• _Task_
Go through the material and write it all out exactly, minus the pictures.

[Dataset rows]
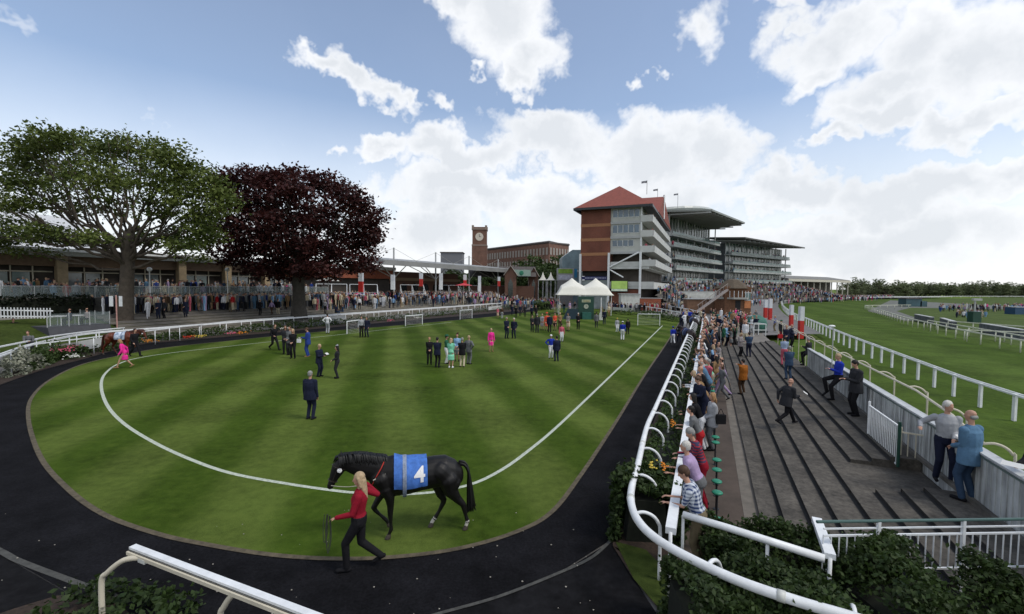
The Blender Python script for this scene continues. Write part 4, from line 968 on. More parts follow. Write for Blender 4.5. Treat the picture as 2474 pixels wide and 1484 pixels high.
lawnman(662, 846, 66, 60, 'stride', 'black', 'black', 'brown', 'man in black striding with legs wide apart at the left of the lawn group')
lawnman(690, 855, 72, 20, 'front', 'charcoal', 'charcoal', 'brown', 'woman in a long dark patterned coat second in the left lawn group', coat=True, style='long', female=True)
lawnman(701, 858, 72, -10, 'front', 'grey', 'charcoal', 'brown', 'man in a grey suit with pale tie in the left lawn group', coat=True)
lawnman(708, 866, 72, 10, 'front', 'black', 'black', 'blonde', 'blonde long haired woman in black holding a white bag', style='long', female=True)
m = MB(); m.box((0, 0, 0), (.24, .10, .22)); m.tube(smoothline([(-.08, 0, .1), (0, 0, .24), (.08, 0, .1)], 4), .01, 6); o = m.build('white_bag', CL['white']); o.location = P(708, 866) + Vector((.38, 0, 1.12)); tag(o, 'white bag on the arm of the blonde woman in black', 'bag')
lawnman(791, 806, 48, 180, 'hips', 'white', 'lgrey', 'dark', 'person in white shirt and pale trousers standing by the lawn edge at left')
lawnman(873, 815, 52, 15, 'stand', 'lgrey', 'black', 'dark', 'man in a pale shirt and black trousers beside the first white frame')
lawnman(886, 815, 50, -10, 'pocket', 'navy', 'navy', 'dark', 'man in a dark blue suit beside the pale shirted man', coat=True)
# central group
lawnman(1037, 881, 67, 15, 'front', 'black', 'black', 'fair', 'fair haired woman in a black coat at the left of the central lawn group', coat=True, female=True)
lawnman(1056, 888, 74, 165, 'front', 'navy', 'black', 'dark', 'dark haired man in a dark suit with his back turned in the central lawn group', coat=True)
lawnman(1078, 879, 70, 80, 'front', 'green', 'white', 'dark', 'woman in a green top and green hat in the central lawn group', hat=2, hatc='green', female=True)
lawnman(1089, 889, 73, 170, 'front', 'mint', 'mint', 'blonde', 'blonde woman in a mint green dress and jacket', female=True, dress=True, shoes='white', skirtlen=.46, style='bob')
lawnman(1104, 873, 68, 0, 'front', 'skyblue', 'grey', 'brown', 'woman in a sky blue jacket and brown hat facing the camera', female=True, hat=3, hatc='brown', dress=True)
lawnman(1116, 887, 72, 175, 'front', 'black', 'cream', 'grey', 'man in a black jacket and cream trousers with his back turned', coat=True)
lawnman(1132, 880, 70, 150, 'hips', 'grey', 'grey', 'blonde', 'man in a light grey suit with a hand on his hip', coat=True)
lawnman(1186, 850, 57, 20, 'stand', 'pink', 'pink', 'blonde', 'blonde woman in a fuchsia pink dress standing alone mid lawn', female=True, dress=True, skirtlen=.46, shoes='tan')
lawnman(1223, 818, 52, 30, 'front', 'navy', 'navy', 'grey', 'grey haired man in a black suit left of the pair right of the pink dress', coat=True)
lawnman(1241, 818, 50, -20, 'pocket', 'navy', 'navy', 'white', 'man with folded arms in a navy suit right of the pair beside the pink dress', coat=True)
lawnman(1330, 866, 58, 15, 'hips', 'royal', 'white', 'dark', 'jockey in royal blue silks and white cap nearest the camera', hat=1, hatc='white')
lawnman(1344, 873, 62, -165, 'stand', 'navy', 'navy', 'dark', 'man in a dark suit standing in front of the nearest jockey', coat=True)
lawnman(1356, 826, 44, 10, 'stand', 'rose', 'white', 'dark', 'jockey in pink silks and dark cap among the crowd on the lawn', hat=1, hatc='black')
lawnman(1285, 802, 40, 10, 'front', 'charcoal', 'charcoal', 'brown', 'man in charcoal leftmost of the knot before the marquee', coat=True)
lawnman(1297, 804, 47, 175, 'stand', 'charcoal', 'charcoal', 'grey', 'tall man in a dark suit seen from behind in the knot before the marquee', coat=True)
lawnman(1309, 798, 40, 0, 'front', 'lgrey', 'lgrey', 'blonde', 'woman in a silver dress in the knot before the marquee', female=True, dress=True)
lawnman(1327, 803, 47, 170, 'stand', 'navy', 'black', 'dark', 'man in navy seen from behind between two coral dresses', coat=True)
lawnman(1320, 799, 46, 0, 'stand', 'coral', 'coral', 'dark', 'woman in coral dress and matching red hat', female=True, dress=True, hat=2, hatc='coral')
lawnman(1340, 799, 44, -20, 'front', 'coral', 'black', 'dark', 'woman in a coral jacket over a black skirt', female=True, dress=True)
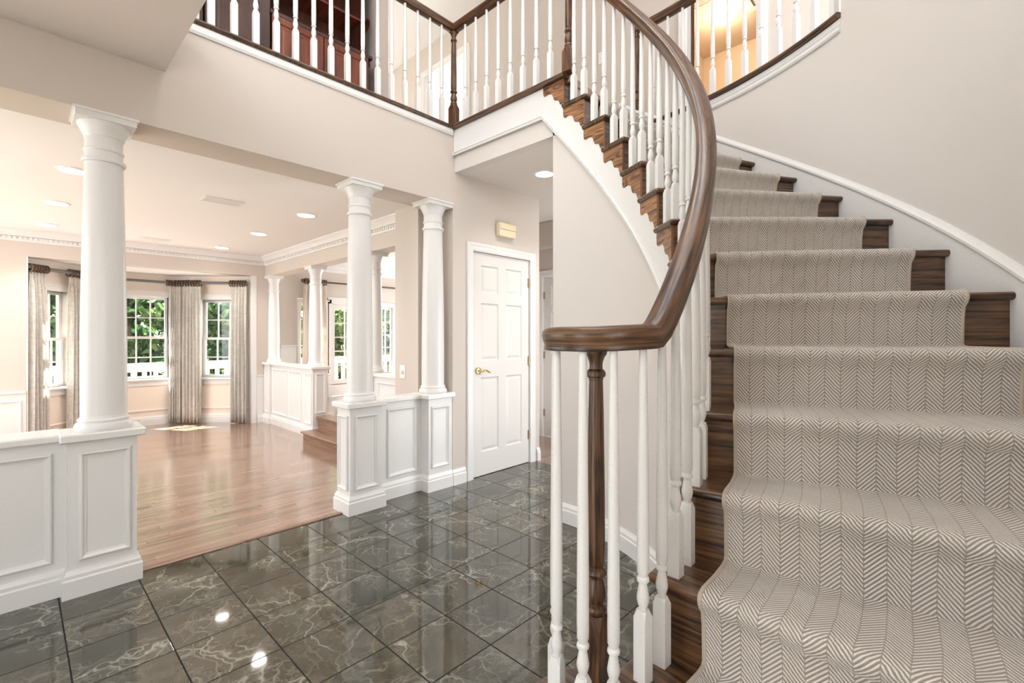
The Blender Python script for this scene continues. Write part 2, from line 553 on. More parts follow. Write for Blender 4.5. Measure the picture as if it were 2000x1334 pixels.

• _Solution for this exercise_
The Blender Python script for this scene continues. Write part 4, from line 968 on. More parts follow. Write for Blender 4.5. Treat the picture as 2474 pixels wide and 1484 pixels high.
lawnman(662, 846, 66, 60, 'stride', 'black', 'black', 'brown', 'man in black striding with legs wide apart at the left of the lawn group')
lawnman(690, 855, 72, 20, 'front', 'charcoal', 'charcoal', 'brown', 'woman in a long dark patterned coat second in the left lawn group', coat=True, style='long', female=True)
lawnman(701, 858, 72, -10, 'front', 'grey', 'charcoal', 'brown', 'man in a grey suit with pale tie in the left lawn group', coat=True)
lawnman(708, 866, 72, 10, 'front', 'black', 'black', 'blonde', 'blonde long haired woman in black holding a white bag', style='long', female=True)
m = MB(); m.box((0, 0, 0), (.24, .10, .22)); m.tube(smoothline([(-.08, 0, .1), (0, 0, .24), (.08, 0, .1)], 4), .01, 6); o = m.build('white_bag', CL['white']); o.location = P(708, 866) + Vector((.38, 0, 1.12)); tag(o, 'white bag on the arm of the blonde woman in black', 'bag')
lawnman(791, 806, 48, 180, 'hips', 'white', 'lgrey', 'dark', 'person in white shirt and pale trousers standing by the lawn edge at left')
lawnman(873, 815, 52, 15, 'stand', 'lgrey', 'black', 'dark', 'man in a pale shirt and black trousers beside the first white frame')
lawnman(886, 815, 50, -10, 'pocket', 'navy', 'navy', 'dark', 'man in a dark blue suit beside the pale shirted man', coat=True)
# central group
lawnman(1037, 881, 67, 15, 'front', 'black', 'black', 'fair', 'fair haired woman in a black coat at the left of the central lawn group', coat=True, female=True)
lawnman(1056, 888, 74, 165, 'front', 'navy', 'black', 'dark', 'dark haired man in a dark suit with his back turned in the central lawn group', coat=True)
lawnman(1078, 879, 70, 80, 'front', 'green', 'white', 'dark', 'woman in a green top and green hat in the central lawn group', hat=2, hatc='green', female=True)
lawnman(1089, 889, 73, 170, 'front', 'mint', 'mint', 'blonde', 'blonde woman in a mint green dress and jacket', female=True, dress=True, shoes='white', skirtlen=.46, style='bob')
lawnman(1104, 873, 68, 0, 'front', 'skyblue', 'grey', 'brown', 'woman in a sky blue jacket and brown hat facing the camera', female=True, hat=3, hatc='brown', dress=True)
lawnman(1116, 887, 72, 175, 'front', 'black', 'cream', 'grey', 'man in a black jacket and cream trousers with his back turned', coat=True)
lawnman(1132, 880, 70, 150, 'hips', 'grey', 'grey', 'blonde', 'man in a light grey suit with a hand on his hip', coat=True)
lawnman(1186, 850, 57, 20, 'stand', 'pink', 'pink', 'blonde', 'blonde woman in a fuchsia pink dress standing alone mid lawn', female=True, dress=True, skirtlen=.46, shoes='tan')
lawnman(1223, 818, 52, 30, 'front', 'navy', 'navy', 'grey', 'grey haired man in a black suit left of the pair right of the pink dress', coat=True)
lawnman(1241, 818, 50, -20, 'pocket', 'navy', 'navy', 'white', 'man with folded arms in a navy suit right of the pair beside the pink dress', coat=True)
lawnman(1330, 866, 58, 15, 'hips', 'royal', 'white', 'dark', 'jockey in royal blue silks and white cap nearest the camera', hat=1, hatc='white')
lawnman(1344, 873, 62, -165, 'stand', 'navy', 'navy', 'dark', 'man in a dark suit standing in front of the nearest jockey', coat=True)
lawnman(1356, 826, 44, 10, 'stand', 'rose', 'white', 'dark', 'jockey in pink silks and dark cap among the crowd on the lawn', hat=1, hatc='black')
lawnman(1285, 802, 40, 10, 'front', 'charcoal', 'charcoal', 'brown', 'man in charcoal leftmost of the knot before the marquee', coat=True)
lawnman(1297, 804, 47, 175, 'stand', 'charcoal', 'charcoal', 'grey', 'tall man in a dark suit seen from behind in the knot before the marquee', coat=True)
lawnman(1309, 798, 40, 0, 'front', 'lgrey', 'lgrey', 'blonde', 'woman in a silver dress in the knot before the marquee', female=True, dress=True)
lawnman(1327, 803, 47, 170, 'stand', 'navy', 'black', 'dark', 'man in navy seen from behind between two coral dresses', coat=True)
lawnman(1320, 799, 46, 0, 'stand', 'coral', 'coral', 'dark', 'woman in coral dress and matching red hat', female=True, dress=True, hat=2, hatc='coral')
lawnman(1340, 799, 44, -20, 'front', 'coral', 'black', 'dark', 'woman in a coral jacket over a black skirt', female=True, dress=True)
The Blender Python script for this scene continues. Write part 2, from line 553 on. More parts follow. Write for Blender 4.5. Measure the picture as if it were 2000x1334 pixels.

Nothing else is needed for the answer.